▶ _DESCRIPTION OF THE TASK_: Pictures in the entries below are excluded; copy only the lines from the one containing "Build this scene" to the one containing "rnd = random.Random(7)", both included.

(Records with scene code)
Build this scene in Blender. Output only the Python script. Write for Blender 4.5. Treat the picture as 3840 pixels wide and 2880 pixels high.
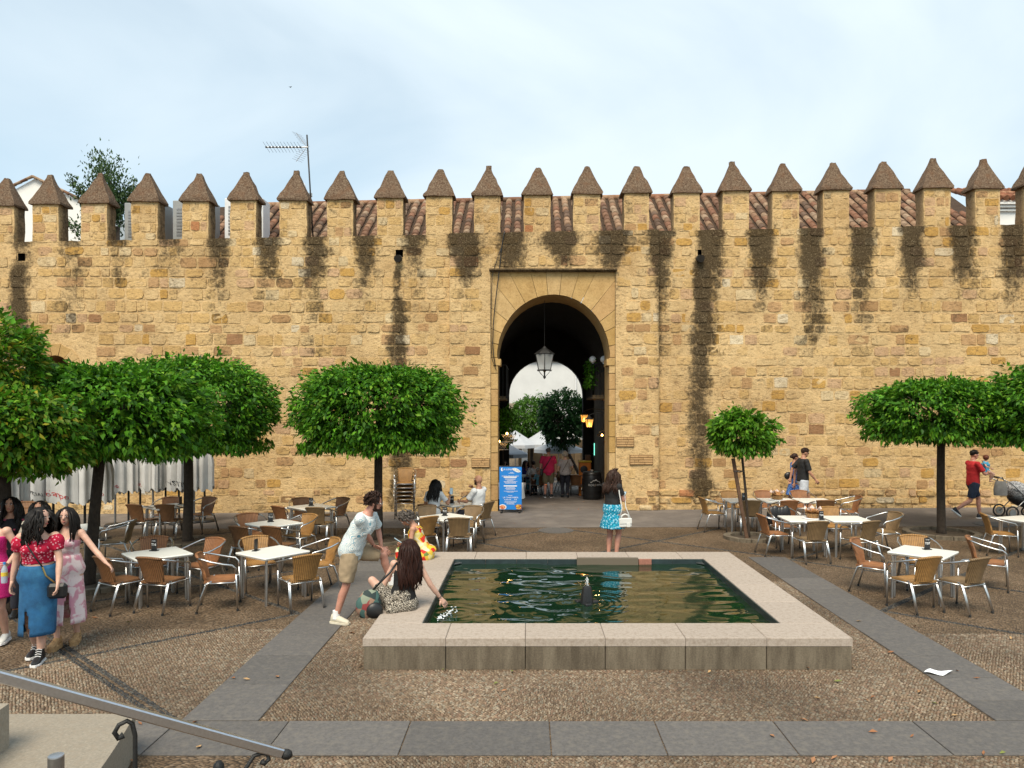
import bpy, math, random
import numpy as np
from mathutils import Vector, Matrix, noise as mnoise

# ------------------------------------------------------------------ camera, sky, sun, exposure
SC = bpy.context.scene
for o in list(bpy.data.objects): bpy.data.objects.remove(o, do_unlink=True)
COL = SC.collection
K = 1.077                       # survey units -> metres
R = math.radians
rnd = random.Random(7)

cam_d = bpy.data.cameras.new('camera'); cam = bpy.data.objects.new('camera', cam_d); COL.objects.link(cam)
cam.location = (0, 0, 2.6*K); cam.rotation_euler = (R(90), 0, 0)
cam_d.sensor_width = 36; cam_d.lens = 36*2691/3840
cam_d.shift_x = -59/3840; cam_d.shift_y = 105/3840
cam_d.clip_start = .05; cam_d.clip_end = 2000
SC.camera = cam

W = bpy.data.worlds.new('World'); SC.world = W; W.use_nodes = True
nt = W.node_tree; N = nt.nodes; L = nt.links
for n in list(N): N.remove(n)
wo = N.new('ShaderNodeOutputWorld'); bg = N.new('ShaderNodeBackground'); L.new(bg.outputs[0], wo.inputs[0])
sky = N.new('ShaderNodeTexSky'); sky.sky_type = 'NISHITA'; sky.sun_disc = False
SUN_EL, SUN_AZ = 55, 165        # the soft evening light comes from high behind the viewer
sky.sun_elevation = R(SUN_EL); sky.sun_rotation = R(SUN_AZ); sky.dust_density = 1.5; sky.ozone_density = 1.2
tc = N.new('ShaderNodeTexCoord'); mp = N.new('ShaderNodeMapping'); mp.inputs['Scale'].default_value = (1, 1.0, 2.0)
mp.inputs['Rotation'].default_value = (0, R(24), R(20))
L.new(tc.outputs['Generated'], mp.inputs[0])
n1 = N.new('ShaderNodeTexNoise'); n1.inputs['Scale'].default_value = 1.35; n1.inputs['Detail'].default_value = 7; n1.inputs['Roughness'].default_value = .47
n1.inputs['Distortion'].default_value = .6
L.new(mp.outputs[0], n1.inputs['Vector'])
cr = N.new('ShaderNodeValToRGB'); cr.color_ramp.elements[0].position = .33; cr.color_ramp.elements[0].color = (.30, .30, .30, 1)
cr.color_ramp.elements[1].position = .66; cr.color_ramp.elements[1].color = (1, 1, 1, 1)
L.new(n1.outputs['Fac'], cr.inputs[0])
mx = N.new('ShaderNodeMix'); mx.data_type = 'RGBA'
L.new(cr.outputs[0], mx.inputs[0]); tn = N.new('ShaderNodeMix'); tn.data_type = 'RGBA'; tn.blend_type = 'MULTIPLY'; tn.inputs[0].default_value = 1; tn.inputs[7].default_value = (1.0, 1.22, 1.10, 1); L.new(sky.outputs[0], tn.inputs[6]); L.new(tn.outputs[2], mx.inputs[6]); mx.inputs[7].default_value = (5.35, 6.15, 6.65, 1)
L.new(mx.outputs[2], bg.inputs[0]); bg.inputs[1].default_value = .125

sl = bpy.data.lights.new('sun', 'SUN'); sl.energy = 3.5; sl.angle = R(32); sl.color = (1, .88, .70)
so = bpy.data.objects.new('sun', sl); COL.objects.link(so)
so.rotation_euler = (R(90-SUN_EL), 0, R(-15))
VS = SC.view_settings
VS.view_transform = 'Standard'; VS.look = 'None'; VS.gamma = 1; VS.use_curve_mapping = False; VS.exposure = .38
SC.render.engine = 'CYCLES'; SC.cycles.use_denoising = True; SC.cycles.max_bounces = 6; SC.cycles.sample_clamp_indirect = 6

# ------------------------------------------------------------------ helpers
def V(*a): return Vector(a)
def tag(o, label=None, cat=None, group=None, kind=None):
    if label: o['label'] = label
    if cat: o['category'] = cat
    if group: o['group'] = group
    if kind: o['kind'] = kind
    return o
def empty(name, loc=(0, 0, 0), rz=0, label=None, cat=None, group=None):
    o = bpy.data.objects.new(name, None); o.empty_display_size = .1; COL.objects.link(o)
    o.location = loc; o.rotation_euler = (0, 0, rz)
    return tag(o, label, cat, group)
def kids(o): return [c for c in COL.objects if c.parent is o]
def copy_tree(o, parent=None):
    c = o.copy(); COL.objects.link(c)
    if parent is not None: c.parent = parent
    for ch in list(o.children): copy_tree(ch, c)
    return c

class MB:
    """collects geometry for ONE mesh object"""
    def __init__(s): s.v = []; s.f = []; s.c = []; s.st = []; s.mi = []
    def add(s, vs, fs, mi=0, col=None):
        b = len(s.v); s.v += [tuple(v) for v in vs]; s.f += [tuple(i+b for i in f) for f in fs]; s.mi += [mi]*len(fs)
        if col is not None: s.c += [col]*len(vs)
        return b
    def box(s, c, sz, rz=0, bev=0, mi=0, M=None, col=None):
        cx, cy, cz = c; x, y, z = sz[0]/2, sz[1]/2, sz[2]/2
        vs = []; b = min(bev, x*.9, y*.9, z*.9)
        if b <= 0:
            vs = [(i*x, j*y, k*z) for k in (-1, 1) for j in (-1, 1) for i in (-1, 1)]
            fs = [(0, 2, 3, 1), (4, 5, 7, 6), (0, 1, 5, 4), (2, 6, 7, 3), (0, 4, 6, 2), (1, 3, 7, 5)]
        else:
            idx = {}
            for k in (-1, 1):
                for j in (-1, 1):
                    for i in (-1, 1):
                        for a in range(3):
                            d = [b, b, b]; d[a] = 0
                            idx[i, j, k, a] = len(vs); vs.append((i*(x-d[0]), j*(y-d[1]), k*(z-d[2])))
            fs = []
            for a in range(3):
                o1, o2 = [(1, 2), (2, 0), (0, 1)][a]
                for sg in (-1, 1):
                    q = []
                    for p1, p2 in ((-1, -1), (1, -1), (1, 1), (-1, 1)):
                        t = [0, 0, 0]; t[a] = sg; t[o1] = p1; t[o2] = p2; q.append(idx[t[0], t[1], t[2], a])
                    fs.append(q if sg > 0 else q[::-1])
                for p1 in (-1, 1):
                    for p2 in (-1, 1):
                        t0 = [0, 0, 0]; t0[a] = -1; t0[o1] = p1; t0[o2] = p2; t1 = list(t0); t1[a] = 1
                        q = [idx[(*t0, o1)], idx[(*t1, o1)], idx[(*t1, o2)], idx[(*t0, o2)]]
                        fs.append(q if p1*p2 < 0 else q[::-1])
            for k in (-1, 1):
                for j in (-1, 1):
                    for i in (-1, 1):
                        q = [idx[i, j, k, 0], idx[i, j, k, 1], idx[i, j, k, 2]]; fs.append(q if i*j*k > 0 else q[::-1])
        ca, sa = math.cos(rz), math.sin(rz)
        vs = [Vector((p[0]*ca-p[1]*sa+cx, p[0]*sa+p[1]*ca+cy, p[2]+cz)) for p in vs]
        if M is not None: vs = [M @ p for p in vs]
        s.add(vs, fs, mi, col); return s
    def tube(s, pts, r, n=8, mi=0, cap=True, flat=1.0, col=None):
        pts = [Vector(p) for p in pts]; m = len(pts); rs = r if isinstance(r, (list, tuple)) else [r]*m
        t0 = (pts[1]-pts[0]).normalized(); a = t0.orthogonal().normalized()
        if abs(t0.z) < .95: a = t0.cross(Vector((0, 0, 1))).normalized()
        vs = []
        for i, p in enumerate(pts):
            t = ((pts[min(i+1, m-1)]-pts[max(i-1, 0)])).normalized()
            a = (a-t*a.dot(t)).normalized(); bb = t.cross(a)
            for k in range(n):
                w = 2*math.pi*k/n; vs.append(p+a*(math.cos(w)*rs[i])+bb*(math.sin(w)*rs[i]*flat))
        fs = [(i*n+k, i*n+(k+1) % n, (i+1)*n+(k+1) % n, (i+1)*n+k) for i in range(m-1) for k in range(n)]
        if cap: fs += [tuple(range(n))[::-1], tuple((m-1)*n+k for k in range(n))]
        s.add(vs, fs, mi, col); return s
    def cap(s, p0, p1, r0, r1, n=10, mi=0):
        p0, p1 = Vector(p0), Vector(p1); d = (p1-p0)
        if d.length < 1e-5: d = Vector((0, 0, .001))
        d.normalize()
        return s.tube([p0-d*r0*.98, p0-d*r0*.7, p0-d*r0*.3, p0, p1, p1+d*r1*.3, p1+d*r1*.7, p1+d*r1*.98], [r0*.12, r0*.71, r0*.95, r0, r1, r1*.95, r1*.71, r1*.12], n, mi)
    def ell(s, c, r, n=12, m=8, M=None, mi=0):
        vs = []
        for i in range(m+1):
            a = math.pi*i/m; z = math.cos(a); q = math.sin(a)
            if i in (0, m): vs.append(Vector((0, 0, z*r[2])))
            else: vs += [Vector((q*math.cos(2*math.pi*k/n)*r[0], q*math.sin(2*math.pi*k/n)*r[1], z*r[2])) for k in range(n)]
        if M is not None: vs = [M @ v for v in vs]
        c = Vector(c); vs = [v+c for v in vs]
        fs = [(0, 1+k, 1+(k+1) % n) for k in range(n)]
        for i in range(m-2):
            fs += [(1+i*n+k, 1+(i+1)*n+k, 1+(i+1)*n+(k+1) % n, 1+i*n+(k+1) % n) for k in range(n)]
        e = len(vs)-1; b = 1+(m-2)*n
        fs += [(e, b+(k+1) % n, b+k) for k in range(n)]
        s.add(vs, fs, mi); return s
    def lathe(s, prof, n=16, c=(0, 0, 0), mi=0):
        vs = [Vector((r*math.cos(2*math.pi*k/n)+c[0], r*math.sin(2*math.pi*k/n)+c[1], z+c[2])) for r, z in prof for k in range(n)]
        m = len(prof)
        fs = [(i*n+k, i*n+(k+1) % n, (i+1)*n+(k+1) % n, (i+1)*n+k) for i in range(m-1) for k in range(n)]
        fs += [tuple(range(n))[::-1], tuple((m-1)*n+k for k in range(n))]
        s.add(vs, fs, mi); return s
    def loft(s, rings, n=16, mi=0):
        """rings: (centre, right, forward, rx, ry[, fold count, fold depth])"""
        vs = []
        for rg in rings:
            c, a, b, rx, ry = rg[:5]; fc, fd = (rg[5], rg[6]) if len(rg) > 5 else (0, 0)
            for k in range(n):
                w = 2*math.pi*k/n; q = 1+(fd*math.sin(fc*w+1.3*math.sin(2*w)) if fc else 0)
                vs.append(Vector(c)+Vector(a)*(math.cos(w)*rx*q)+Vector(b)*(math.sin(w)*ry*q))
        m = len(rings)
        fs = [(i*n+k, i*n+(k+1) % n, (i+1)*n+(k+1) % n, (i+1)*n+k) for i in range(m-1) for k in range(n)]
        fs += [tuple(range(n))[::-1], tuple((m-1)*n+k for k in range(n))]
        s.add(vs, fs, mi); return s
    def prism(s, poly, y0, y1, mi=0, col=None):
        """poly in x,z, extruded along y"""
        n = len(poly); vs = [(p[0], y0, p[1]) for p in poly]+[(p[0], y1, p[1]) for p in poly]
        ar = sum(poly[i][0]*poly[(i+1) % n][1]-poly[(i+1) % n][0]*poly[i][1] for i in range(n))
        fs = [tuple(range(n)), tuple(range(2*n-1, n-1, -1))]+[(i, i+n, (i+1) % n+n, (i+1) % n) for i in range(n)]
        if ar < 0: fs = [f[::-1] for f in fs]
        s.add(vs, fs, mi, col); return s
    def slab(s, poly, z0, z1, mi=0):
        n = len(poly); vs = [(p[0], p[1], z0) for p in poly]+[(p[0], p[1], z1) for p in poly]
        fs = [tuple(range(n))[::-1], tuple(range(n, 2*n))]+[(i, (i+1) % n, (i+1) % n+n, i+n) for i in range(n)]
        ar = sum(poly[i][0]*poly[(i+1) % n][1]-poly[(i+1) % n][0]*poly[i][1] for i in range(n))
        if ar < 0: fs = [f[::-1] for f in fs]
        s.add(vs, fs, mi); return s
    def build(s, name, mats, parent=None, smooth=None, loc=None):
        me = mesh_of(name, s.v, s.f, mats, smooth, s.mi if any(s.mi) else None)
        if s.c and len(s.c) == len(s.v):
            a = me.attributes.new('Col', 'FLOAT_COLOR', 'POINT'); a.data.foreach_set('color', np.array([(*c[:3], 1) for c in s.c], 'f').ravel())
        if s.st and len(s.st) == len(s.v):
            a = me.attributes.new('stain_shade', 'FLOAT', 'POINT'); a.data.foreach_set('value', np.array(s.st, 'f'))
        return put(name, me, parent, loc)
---
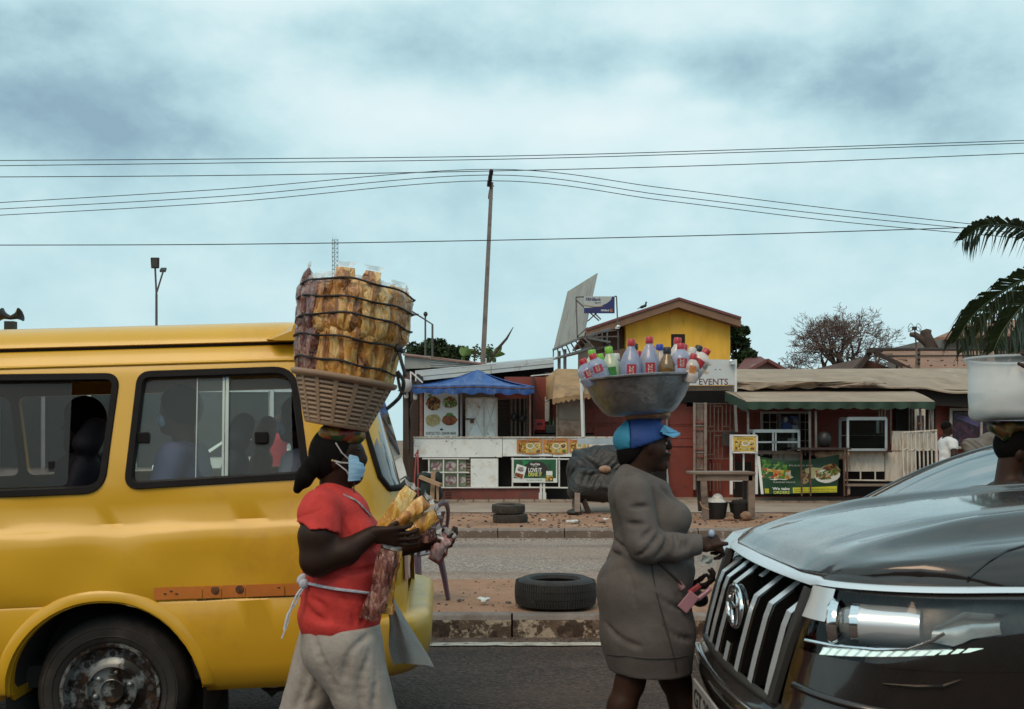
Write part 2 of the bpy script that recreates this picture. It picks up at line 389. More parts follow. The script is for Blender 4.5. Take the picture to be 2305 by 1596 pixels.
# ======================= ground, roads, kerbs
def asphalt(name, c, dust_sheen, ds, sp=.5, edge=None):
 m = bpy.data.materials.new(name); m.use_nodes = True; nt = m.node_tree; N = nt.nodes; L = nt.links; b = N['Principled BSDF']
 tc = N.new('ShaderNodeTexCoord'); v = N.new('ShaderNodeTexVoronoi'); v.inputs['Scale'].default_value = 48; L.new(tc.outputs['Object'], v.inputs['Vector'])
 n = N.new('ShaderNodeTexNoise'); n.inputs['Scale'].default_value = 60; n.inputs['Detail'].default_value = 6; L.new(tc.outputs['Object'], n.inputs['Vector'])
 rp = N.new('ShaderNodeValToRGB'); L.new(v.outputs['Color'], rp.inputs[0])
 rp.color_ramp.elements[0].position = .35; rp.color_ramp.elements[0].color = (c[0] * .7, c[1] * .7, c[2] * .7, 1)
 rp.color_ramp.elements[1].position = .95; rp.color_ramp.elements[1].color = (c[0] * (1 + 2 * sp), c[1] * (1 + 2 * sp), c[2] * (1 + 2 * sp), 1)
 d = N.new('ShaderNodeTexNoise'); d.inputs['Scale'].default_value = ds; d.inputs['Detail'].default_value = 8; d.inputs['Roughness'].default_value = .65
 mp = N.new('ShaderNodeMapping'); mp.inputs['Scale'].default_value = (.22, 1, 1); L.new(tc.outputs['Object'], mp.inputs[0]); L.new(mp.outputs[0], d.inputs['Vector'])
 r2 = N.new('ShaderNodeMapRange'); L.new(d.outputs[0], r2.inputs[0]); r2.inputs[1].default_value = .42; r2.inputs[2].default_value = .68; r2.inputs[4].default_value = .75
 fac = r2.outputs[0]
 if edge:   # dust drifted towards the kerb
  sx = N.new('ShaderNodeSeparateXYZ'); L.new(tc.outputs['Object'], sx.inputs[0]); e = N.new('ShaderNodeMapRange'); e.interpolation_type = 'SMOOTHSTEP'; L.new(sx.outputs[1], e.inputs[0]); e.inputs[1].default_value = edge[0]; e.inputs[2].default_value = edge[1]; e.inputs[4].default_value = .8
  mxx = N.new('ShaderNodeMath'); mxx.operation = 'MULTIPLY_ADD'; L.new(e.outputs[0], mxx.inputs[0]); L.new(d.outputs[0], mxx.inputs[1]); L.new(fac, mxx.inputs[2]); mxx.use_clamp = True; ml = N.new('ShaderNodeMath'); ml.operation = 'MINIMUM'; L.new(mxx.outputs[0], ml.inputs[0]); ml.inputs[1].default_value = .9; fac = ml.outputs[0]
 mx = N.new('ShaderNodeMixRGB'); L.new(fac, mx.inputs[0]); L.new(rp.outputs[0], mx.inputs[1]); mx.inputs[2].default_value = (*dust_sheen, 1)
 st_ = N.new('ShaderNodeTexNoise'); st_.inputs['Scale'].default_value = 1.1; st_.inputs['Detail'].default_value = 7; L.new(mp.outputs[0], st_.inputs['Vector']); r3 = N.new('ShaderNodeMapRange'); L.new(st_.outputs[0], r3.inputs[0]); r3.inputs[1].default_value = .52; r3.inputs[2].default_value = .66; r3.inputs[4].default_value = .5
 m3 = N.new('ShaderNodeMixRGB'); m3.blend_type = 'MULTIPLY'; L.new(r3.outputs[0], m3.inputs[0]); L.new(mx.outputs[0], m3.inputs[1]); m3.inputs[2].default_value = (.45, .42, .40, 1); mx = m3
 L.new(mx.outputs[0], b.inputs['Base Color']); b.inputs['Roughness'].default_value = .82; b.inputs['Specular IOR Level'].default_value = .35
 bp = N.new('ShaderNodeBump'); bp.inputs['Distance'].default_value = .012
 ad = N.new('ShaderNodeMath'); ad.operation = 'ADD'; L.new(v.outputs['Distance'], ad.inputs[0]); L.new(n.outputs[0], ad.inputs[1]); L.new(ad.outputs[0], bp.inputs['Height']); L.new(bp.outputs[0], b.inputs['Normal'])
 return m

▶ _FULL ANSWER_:
Build this scene in Blender. Output only the Python script. Write for Blender 4.5. Treat the picture as 3840 pixels wide and 2880 pixels high.
import bpy, math, random
import numpy as np
from mathutils import Vector, Matrix, noise as mnoise

# ------------------------------------------------------------------ camera, sky, sun, exposure
SC = bpy.context.scene
for o in list(bpy.data.objects): bpy.data.objects.remove(o, do_unlink=True)
COL = SC.collection
K = 1.077                       # survey units -> metres
R = math.radians
rnd = random.Random(7)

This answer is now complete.